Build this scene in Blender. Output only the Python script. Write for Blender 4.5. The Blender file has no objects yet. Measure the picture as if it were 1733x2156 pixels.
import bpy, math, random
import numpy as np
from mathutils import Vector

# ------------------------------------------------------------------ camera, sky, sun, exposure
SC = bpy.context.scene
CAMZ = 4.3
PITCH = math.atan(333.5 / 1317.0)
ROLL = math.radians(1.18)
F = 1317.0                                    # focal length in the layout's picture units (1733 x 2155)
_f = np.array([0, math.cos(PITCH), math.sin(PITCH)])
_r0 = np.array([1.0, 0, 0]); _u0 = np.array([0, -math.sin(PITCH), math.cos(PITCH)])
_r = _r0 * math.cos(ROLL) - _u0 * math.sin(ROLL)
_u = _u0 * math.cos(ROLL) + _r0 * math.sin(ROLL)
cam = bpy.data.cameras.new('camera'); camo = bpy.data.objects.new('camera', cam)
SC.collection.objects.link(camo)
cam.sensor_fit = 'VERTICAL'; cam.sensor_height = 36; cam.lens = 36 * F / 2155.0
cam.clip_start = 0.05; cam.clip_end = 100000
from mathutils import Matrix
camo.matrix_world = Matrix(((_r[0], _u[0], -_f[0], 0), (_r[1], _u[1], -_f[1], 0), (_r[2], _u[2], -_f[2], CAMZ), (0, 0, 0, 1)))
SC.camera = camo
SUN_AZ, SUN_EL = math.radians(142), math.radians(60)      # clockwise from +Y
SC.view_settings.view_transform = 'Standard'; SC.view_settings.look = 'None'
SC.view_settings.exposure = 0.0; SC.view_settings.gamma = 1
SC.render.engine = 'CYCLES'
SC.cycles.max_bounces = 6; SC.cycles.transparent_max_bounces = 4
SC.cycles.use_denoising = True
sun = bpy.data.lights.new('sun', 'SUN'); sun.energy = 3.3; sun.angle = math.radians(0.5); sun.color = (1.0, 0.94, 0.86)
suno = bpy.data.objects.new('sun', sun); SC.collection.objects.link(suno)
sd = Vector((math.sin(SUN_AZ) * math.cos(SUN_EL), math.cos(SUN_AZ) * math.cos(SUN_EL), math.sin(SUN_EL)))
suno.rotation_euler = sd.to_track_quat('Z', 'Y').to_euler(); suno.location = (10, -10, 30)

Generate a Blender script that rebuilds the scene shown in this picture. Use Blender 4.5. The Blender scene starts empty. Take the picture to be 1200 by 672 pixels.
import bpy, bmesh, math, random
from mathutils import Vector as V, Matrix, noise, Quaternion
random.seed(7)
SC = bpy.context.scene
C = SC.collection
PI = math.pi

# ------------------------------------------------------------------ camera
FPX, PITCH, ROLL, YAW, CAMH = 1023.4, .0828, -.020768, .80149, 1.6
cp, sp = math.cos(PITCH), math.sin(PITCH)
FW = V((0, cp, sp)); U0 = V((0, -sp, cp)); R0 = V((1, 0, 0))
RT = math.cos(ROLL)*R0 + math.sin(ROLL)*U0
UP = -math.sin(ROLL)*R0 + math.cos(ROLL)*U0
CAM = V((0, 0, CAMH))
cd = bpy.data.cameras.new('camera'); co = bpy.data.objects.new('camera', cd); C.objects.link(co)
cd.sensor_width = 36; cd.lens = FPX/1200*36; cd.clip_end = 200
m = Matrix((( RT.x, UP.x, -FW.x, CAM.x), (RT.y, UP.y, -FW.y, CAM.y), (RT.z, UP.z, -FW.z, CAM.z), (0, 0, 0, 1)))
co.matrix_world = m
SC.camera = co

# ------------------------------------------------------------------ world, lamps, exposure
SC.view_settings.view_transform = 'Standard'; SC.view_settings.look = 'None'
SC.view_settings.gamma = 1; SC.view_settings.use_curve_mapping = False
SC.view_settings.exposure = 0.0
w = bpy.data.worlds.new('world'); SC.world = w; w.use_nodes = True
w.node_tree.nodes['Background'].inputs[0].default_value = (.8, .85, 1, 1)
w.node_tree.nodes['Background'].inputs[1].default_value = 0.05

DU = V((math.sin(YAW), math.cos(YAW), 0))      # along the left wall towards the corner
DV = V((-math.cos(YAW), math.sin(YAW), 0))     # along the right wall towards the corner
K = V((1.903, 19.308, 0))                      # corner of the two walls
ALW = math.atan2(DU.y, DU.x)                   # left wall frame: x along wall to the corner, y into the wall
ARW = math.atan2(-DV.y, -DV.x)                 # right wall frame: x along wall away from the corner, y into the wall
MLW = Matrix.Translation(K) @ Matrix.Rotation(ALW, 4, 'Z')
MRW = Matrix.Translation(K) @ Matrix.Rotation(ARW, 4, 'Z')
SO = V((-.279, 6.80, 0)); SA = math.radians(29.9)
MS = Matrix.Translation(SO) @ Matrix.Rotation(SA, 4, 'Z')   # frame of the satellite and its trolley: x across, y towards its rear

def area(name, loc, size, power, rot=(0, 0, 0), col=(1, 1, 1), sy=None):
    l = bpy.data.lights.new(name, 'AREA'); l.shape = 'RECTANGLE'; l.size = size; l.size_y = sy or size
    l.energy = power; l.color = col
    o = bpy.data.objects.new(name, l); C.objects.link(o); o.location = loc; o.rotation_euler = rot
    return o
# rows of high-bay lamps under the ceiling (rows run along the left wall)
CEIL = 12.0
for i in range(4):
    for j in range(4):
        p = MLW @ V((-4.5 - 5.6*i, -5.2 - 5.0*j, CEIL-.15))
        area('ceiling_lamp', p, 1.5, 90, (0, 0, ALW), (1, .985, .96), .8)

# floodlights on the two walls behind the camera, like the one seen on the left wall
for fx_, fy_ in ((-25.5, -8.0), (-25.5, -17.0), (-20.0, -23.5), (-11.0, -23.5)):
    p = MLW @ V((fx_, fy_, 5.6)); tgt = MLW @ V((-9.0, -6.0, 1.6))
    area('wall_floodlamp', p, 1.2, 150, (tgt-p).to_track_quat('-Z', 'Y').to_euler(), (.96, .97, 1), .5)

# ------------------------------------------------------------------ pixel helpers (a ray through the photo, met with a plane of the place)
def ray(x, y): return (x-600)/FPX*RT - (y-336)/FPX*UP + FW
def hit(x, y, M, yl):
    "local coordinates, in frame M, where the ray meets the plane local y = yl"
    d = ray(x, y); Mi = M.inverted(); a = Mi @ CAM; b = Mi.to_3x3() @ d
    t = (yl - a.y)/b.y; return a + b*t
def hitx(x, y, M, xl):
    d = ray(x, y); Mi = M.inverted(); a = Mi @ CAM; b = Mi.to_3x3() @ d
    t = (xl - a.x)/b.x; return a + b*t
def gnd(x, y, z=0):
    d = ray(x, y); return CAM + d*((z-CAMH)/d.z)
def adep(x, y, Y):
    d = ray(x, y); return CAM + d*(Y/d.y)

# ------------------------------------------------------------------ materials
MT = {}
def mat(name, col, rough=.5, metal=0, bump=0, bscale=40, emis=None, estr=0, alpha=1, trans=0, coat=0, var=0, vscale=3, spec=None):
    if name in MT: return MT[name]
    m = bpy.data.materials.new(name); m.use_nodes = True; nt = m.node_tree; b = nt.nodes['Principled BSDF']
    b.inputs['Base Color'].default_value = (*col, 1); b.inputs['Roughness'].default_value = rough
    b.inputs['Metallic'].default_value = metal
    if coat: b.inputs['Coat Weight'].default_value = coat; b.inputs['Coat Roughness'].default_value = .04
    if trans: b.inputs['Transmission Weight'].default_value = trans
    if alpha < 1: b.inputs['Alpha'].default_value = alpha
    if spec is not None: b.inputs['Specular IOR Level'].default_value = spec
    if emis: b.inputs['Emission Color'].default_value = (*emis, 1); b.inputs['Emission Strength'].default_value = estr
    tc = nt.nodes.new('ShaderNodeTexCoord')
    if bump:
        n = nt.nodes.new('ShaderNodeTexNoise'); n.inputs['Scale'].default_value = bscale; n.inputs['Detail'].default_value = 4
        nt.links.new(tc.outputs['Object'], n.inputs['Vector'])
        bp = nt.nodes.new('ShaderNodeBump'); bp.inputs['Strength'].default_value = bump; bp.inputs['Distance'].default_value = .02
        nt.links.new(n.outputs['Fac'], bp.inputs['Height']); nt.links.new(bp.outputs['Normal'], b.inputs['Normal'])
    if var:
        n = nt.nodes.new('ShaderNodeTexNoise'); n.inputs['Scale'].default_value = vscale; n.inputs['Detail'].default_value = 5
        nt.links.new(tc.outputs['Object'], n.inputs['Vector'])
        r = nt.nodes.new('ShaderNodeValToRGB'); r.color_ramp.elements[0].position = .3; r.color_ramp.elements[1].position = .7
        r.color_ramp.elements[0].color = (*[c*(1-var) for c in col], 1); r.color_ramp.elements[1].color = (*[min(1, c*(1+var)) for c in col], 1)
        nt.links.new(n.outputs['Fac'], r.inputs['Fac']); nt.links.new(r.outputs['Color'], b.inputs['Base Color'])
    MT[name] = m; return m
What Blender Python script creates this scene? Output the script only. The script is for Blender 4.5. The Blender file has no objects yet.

────────────────────

| SET PROBLEM |
Only the lines from the one holding "Generate a Blender" through the one holding "w.node_tree.nodes['Background'].inputs[1].default_value = 0.05" are wanted; retype them exactly.

| TASK OUTPUT |
Generate a Blender script that rebuilds the scene shown in this picture. Use Blender 4.5. The Blender scene starts empty. Take the picture to be 1200 by 672 pixels.
import bpy, bmesh, math, random
from mathutils import Vector as V, Matrix, noise, Quaternion
random.seed(7)
SC = bpy.context.scene
C = SC.collection
PI = math.pi

# ------------------------------------------------------------------ camera
FPX, PITCH, ROLL, YAW, CAMH = 1023.4, .0828, -.020768, .80149, 1.6
cp, sp = math.cos(PITCH), math.sin(PITCH)
FW = V((0, cp, sp)); U0 = V((0, -sp, cp)); R0 = V((1, 0, 0))
RT = math.cos(ROLL)*R0 + math.sin(ROLL)*U0
UP = -math.sin(ROLL)*R0 + math.cos(ROLL)*U0
CAM = V((0, 0, CAMH))
cd = bpy.data.cameras.new('camera'); co = bpy.data.objects.new('camera', cd); C.objects.link(co)
cd.sensor_width = 36; cd.lens = FPX/1200*36; cd.clip_end = 200
m = Matrix((( RT.x, UP.x, -FW.x, CAM.x), (RT.y, UP.y, -FW.y, CAM.y), (RT.z, UP.z, -FW.z, CAM.z), (0, 0, 0, 1)))
co.matrix_world = m
SC.camera = co

# ------------------------------------------------------------------ world, lamps, exposure
SC.view_settings.view_transform = 'Standard'; SC.view_settings.look = 'None'
SC.view_settings.gamma = 1; SC.view_settings.use_curve_mapping = False
SC.view_settings.exposure = 0.0
w = bpy.data.worlds.new('world'); SC.world = w; w.use_nodes = True
w.node_tree.nodes['Background'].inputs[0].default_value = (.8, .85, 1, 1)
w.node_tree.nodes['Background'].inputs[1].default_value = 0.05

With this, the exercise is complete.